Getting access to some of this data will require partnering with your human resources team, but I’ve found that friendly persistence, along with sharing your thinking behind the asks, works well to get folks working with you.
Membership
Membership is a bit harder to measure, but equally important. I can remember once having coffee with a coworker where they described their daily calculus of trying to find someone to eat lunch with. Their work was generally going well, but each day as noon approached, what they thought about most was feeling lonely.
If you’re spending so much energy wondering who you’ll eat lunch with, that’s energy you can’t spend being creative. If the idea of going to work gives you anxiety, at some point you’re going to decide to stop coming. Membership is the precondition to belonging.
The programs I’ve found most impactful here are:
- Recurring weekly events that allow folks to interact socially, are during working hours, are open to folks from many different teams to attend, and are optional. One of my personal favorites is hosting a paper reading group.
- Employee Resource Groups (ERGs) create opportunities for folks with similar backgrounds to build community.
- Team offsites once a quarter or so are a good chance to pause, reflect, and work together differently. Spending a day together learning and discussing is surprisingly effective at making folks feel like a team. This is particularly true for teams of managers, whose daily cadence is typically are more in tune with their teams than their peers.
- Coffee chats, perhaps randomly assigned by Donut, get folks from different teams interacting when they don’t need something from each other.
- Team lunches give folks time to relax a bit and interact socially. Done once a week or so, they can become a pleasant ritual. These can be a bit risky, as for folks who feel uncomfortable in their team, maybe they are early hires, navigating the social mores of an entire team can be much more difficult than one on one.
These programs are all simple, and their simplicity can hide the degree of thoughtful care necessary to do them well. Depending on where a team or organization is, you’ll have to adjust your approach to make them effective. Always take the extra day to test your implementation proposal with a variety of folks.
As you roll these out, measuring remains extremely important, although I’ve found membership rather harder to measure than opportunity. Some of the potential measures are:
- Retention is once again the golden measure, and once again a long-trailing indicator.
- Referral rate by cohort provides insight into which folks feel comfortable asking their friends and previous coworkers to join the company.
- Attendance rates for recurring events and team lunches provides some insight into whether folks feel comfortable with those groups.
- Coffee chats quantity and completion rate are automatically measured with Donut.
Similarly to collecting the data to measure opportunity, this will require some partnership with human resources, but it’s well worth the effort.
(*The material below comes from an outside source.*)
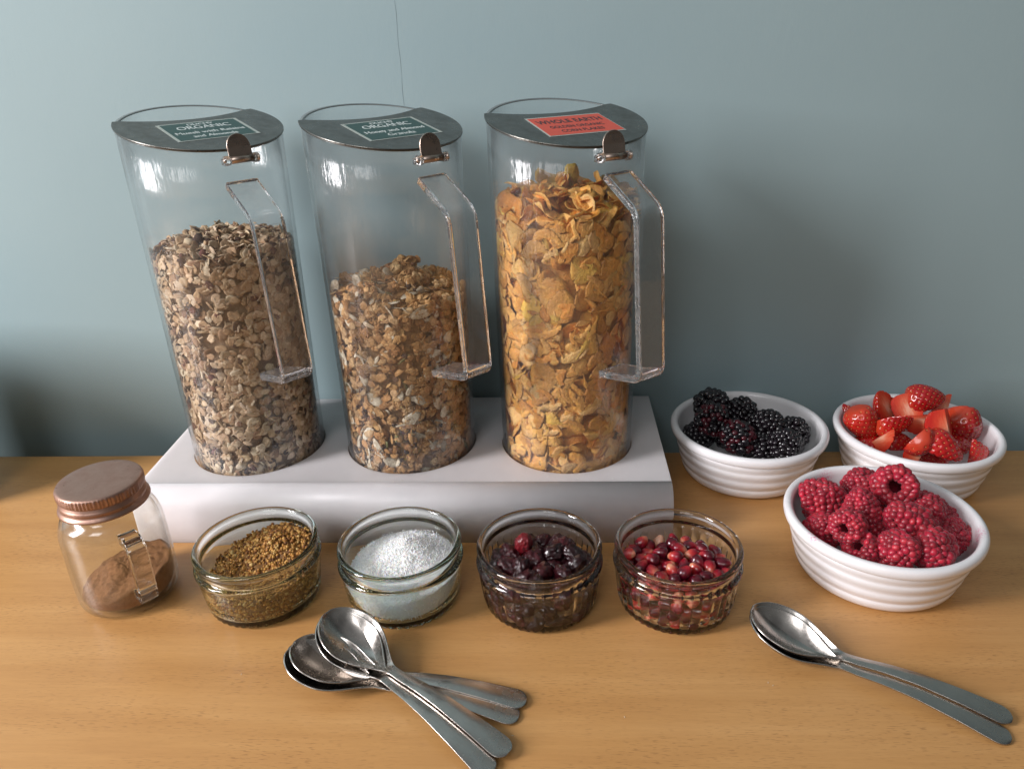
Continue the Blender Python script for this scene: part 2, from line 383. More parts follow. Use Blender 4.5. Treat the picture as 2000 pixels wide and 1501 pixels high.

A second similarity between the two is that balancing opportunities for membership across a large population is pretty tricky. Many activities and events don’t work well for everyone–meals can be difficult for folks with complex dietary restrictions, physical activities make some uncomfortable, activities after working hours can exclude parents–and success here requires a broad portfolio of options and willingness to balance concerns across events and time.
Keep going
Combine efforts on opportunity and membership, and you will find yourself solidly on the path to an inclusive organization. Not much flash, but results are louder than proclamations. The most important thing is continue your investment over the long term. Pick a few things that you are able to sustainably continue, get started, and layer in more as you build steam.